Navigating NY DFS Part 500.16: Incident Response Plan

Disclaimer: The following information is generalized, not necessarily up-to-date with current laws and/or rulings, and should not be relied upon for legal purposes. The following information is not intended to be legal advice; individuals should consult an attorney in their respective jurisdiction(s) to obtain legal advice tailored to their specific needs and applicable law(s).

* Italicized terms used throughout this article refer to terms defined in 23 NYCRR § 500 (NY DFS 500). A copy of 23 NYCRR § 500 can be found here.

Section 500.16: Incident Response Plan (Deadline: August 28, 2017)

An incident response plan, generally, refers to how the organization responds to potential cybersecurity incidents. Incident response plans generally include multiple phases, usually beginning with the detection of a cybersecurity incident and usually ending with a review of how to improve, if necessary, the organization’s response to the incident.

Section 500.16 requires that an incident response plan be written and designed to promptly respond to, and recover from, any cybersecurity event materially affecting the confidentiality, integrity, or availability of the covered entity’s information systems or the continuing functionality of any aspect of the covered entity’s business or operations. The incident response plan shall address the following:

  1. the internal processes for responding to a cybersecurity event;
  2. the goals of the incident response plan;
  3. the definition of clear roles, responsibilities, and levels of decision-making authority;
  4. external and internal communications and information sharing;
  5. identification of requirements for the remediation of any identified weaknesses in information systems and associated controls;
  6. documentation and reporting regarding cybersecurity events and related incident response activities; and
  7. the evaluation and revision as necessary of the incident response plan following a cybersecurity event.

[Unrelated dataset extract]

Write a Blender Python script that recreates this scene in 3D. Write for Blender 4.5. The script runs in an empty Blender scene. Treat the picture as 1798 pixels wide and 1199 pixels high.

Depending on how large or complex an organization is, this procedure may be especially long. I believe the simplest way to write this procedure is to gather the organization’s cybersecurity personnel and imagine walking through a cybersecurity event. Ask questions such as:

  • “How will the event be detected?”
  • “Who will be contacted/notified at phase n? Who will do the contacting?”
  • “What is the priority at phase n?”

This procedure is generally meant to be very specific. It should be written in such a way that an individual may reference it and know what they are supposed to be doing, who they are supposed to be contacting, and the information necessary to pass along to the contact.